Buechner’s uncanny gift for reading between the lines and for taking musty, archaic characters off the mantle and bringing them back down to earth, affords me a mercifully graceful gift: the chance to relate to those lofty characters myself amid my own humanity, my own failings and occasional successes, and to realize that their humanity is not so different from my own, even now from across a vast expanse of time, culture and religiosity.

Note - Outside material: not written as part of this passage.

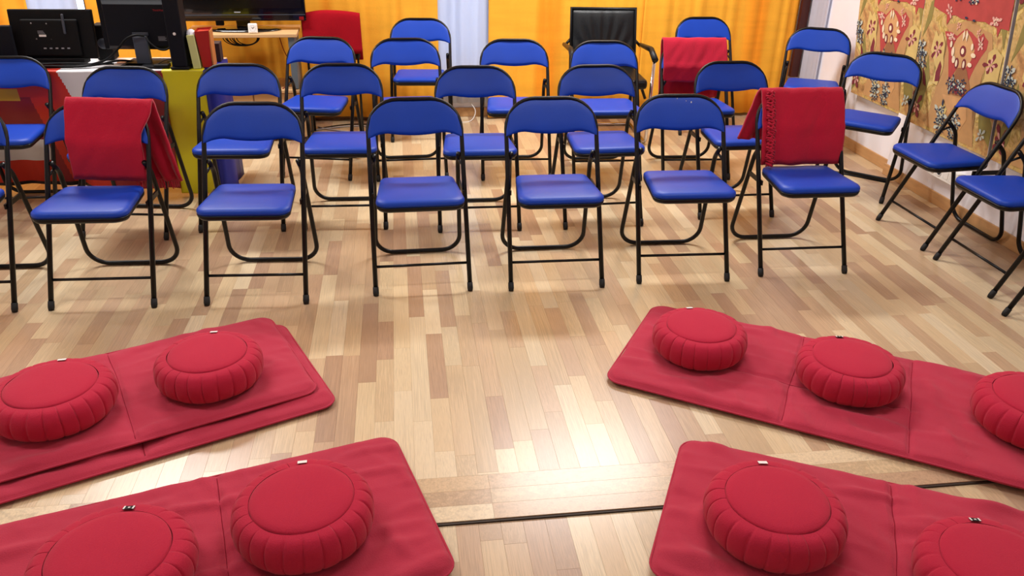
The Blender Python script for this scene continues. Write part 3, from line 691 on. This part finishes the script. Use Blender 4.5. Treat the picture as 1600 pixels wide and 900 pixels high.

But perhaps Buechner’s greatest gift to me is not in what he actually says, but what he does not say. He never forces me to believe or to think a certain way; he simply observes and reflects, leaving me the time, space, freedom and dignity to observe, ponder and absorb the picture myself. Never forceful, never obtuse, never condemning, never narrow-minded or shortsighted, but always vivid, poetic, genuine and with a beauty born out of humility, and a humility born of Beauty itself, Buechner allows for what many in the Church see as dichotomy: faith and doubt, light and dark, knowledge and mystery. It allows for that most dangerous of existences: the opportunity to be yourself, the fool God made you to be, and in that originality to know beyond a shadow of a doubt that you are never alone.

This has been key in informing my own writing over the years. I am not called to preach or to condemn, nor am I to present my “message” on a silver platter or to spoon-feed it. I am to venture alongside those who will go me on the journey in an attempt to paint a picture, to convey a scene, however abstract or esoteric it may be, that life is much too short – too long for some – and far too treacherous to go about pretending that we, especially the Church, are entitled to a singular righteousness that has anything at all to do with our own merit. It seems to me that in offering the listener/reader the space to interpret a song – or any artistic endeavor, for that matter – themselves, I grant them the freedom, grace and dignity to employ the brain and heart God himself wove together and placed within us. To “write something that seems beautiful, lasting, and true”, as Buechner states in The Sacred Journey, is to take people on that journey. I hope to remind people that though they may feel alone in life, in their struggles, in their despair, in their darkness, even in their light, they are most assuredly not alone. None of us are. To believe that we are utterly alone is perhaps Satan’s most subtle, and therefore, greatest lie heaped upon man. The sharing of story defuses the human capacity for judgment, enabling us to respond rather than react. Story breeds empathy, and therefore mercy reminds me of the power of redemption, and healing reminds me I am not alone, softens my heart, ignites hope.

There is always a flipside to every coin so long as we give ears and eyes to its telling. At the heart of everyone’s story is the narrative of redemption being spoken and uttered into the world, whether we realize it or not, whether we purpose it or not, whether it is alive or moribund in us. We don’t always live out of such knowledge, we curse it at times, we regret the kinship, but if we ultimately believe that God is a redeemer, then all of it – all our poor choices, the mistakes, laziness, sadness, overzealousness, hypocrisy – is ultimately being reclaimed, redeemed, and blessed. And in a kingdom where no lily of the field is overlooked, every moment is a hallowed moment, and every story is sacred, hallowed ground.